Kotak’s father also introduced him to a major institutional broker of the time, Mukul Harkisondas, who would be his first mentor. The banker’s spectacular rise has been dotted with helping hands, along the way. As per a profile by Forbes, op corporate lawyer Cyril Shroff, one of Kotak’s early backers has stated that he invested in Kotak’s firm “more as a friend and well-wisher.”

The capital of connections has run both ways when it comes to Kotak, who does not seem to hesitate to invest in friends, himself. He has contributed substantially to Columbia University, his wife’s alma mater and home to family friend Jagdish Bhagwati, the eminent economist. His investment in English daily Business Standard was also prompted, in part, by a personal rapport with editor T N Ninan.

Uday Kotak stands as the face of Kotak Mahindra Bank (Image Source: Reuters/Danish Siddiqui)

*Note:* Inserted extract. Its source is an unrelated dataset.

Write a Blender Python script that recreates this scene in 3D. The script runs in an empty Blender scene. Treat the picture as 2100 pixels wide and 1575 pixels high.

The picture is not altogether rosy, though. Business Standard has been confronted with allegations of defamation and bad press by Kotak’s rival Yes Bank.

Kotak, himself, has been embroiled in a lengthy legal tussle with the RBI over dilution of his stake, as the promoter of Kotak Mahindra Bank. The banking license granted to the bank by the RBI is conditional to a cap on promotor control over 15 years but Kotak holds more than 30% of the shares, well above the required 15%. “Uday Kotak seems to delay implementation of the shareholding rules as much as he can, adding billions to his wealth in the process,” claimed independent analyst Hemindra Hazari.

Kotak, on the other hand, has resisted the retroactive application of the shareholding norm claiming that issuance of non-convertible preference shares adequately meets the stipulations. He has challenged the RBI ruling before the Bombay High Court and reopened the larger debate on corporate governance. The RBI, too, is not irreproachable in this mess and has been criticized for its lack of transparency.

The courts are yet to rule on Kotak’s future in his bank. But, through his lawsuit, the so-called ‘nationalist’ banker has called into question the accountability of the central bank, itself.